__EXERCISE DETAILS__
Reproduce the section of the listing that begins at the line containing "Reconstruct this image" and finishes at the line containing "COL = scene.collection". Include both end lines and nothing beyond them.

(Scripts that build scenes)
********************

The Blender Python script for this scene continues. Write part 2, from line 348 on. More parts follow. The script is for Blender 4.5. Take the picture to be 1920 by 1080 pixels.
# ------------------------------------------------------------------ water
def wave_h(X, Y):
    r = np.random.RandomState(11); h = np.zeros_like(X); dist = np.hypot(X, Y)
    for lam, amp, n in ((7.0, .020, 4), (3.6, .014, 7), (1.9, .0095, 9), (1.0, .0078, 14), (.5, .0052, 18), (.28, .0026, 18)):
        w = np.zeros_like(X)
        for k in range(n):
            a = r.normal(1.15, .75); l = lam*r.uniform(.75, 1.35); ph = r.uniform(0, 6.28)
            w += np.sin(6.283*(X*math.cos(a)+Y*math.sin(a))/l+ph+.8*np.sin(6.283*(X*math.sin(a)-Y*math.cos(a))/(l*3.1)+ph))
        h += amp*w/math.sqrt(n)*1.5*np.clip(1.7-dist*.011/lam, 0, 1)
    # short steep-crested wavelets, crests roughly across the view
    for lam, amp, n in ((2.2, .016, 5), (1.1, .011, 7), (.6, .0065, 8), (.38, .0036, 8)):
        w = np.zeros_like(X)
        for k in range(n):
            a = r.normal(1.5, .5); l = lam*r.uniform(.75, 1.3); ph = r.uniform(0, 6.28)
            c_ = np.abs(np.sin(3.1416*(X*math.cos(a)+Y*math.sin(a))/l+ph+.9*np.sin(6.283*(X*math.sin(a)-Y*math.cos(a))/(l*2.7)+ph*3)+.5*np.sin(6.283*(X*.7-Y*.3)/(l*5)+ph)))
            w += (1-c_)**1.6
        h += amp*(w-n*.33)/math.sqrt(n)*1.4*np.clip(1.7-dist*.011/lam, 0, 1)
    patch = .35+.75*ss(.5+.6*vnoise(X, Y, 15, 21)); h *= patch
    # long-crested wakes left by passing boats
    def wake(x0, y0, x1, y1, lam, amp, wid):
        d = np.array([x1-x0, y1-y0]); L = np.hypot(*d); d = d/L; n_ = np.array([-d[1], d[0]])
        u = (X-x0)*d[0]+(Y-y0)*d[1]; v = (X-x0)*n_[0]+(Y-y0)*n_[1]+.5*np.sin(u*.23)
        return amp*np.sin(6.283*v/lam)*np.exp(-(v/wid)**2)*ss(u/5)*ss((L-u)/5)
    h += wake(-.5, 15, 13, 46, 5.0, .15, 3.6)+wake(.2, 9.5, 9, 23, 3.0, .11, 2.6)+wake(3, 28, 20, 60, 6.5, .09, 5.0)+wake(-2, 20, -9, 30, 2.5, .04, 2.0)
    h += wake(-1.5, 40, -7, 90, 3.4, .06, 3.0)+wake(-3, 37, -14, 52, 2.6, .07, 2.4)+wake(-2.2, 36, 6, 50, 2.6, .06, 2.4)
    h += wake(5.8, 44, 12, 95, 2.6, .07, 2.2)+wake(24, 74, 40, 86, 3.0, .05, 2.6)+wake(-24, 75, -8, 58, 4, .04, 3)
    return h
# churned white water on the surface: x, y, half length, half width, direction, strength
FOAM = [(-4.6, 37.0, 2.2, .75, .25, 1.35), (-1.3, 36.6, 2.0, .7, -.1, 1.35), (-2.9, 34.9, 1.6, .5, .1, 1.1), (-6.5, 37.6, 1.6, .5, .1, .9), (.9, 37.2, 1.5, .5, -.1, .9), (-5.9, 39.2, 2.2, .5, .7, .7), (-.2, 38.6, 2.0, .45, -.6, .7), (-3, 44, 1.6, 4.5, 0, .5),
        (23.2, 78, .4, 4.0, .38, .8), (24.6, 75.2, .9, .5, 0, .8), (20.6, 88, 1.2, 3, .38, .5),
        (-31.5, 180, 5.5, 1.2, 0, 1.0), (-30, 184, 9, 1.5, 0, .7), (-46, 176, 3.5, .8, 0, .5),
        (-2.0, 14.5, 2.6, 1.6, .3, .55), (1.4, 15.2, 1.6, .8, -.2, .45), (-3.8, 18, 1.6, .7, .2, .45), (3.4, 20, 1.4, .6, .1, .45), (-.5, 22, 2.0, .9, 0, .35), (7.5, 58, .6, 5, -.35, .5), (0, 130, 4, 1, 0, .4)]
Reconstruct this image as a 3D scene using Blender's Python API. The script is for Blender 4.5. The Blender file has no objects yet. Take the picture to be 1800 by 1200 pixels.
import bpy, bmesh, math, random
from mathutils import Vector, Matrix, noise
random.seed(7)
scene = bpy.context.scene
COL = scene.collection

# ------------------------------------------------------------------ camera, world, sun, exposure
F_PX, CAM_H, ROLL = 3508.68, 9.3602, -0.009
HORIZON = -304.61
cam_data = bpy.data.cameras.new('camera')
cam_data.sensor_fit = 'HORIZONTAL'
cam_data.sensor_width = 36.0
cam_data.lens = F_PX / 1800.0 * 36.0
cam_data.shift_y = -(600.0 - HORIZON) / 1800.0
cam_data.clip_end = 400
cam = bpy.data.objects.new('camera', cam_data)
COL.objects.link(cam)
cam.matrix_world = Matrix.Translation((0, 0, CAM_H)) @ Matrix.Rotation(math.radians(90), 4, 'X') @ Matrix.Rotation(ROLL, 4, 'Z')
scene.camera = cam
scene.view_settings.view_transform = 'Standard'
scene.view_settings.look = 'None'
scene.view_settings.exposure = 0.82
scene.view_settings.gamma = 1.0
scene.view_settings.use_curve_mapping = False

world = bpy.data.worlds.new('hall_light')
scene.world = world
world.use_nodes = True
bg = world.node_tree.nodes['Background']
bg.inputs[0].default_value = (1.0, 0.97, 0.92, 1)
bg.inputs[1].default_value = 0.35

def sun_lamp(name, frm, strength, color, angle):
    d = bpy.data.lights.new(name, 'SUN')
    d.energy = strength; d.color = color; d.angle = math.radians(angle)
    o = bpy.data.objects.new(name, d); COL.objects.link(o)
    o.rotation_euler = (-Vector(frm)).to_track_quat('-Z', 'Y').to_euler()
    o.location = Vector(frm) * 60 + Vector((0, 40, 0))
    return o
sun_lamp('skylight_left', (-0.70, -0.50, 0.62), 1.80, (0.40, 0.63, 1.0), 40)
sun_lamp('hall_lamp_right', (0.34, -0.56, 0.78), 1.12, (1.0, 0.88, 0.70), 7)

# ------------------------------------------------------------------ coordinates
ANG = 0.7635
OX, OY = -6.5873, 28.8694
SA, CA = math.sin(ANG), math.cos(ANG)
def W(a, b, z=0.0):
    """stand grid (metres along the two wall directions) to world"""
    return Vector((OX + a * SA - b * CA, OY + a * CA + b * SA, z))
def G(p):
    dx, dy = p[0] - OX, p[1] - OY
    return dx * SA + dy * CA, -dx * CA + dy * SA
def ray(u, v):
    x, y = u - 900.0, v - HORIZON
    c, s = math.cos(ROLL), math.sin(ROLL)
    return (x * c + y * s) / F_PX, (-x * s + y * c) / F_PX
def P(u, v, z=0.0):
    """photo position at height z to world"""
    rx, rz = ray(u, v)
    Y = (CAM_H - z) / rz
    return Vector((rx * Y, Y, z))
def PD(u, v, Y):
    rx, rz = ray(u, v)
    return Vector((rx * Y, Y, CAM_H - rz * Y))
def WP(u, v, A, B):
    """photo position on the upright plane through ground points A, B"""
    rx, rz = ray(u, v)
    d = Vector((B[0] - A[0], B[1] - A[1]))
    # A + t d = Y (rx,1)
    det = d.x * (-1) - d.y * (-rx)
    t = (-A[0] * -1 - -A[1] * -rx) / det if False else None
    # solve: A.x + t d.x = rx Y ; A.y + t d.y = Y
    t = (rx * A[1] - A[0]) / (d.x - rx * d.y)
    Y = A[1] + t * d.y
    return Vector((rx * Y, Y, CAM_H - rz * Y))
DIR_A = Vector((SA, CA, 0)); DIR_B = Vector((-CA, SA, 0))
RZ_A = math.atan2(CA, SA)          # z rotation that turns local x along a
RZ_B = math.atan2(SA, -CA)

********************

__TASK SOLUTION__
Reconstruct this image as a 3D scene using Blender's Python API. The script is for Blender 4.5. The Blender file has no objects yet. Take the picture to be 1800 by 1200 pixels.
import bpy, bmesh, math, random
from mathutils import Vector, Matrix, noise
random.seed(7)
scene = bpy.context.scene
COL = scene.collection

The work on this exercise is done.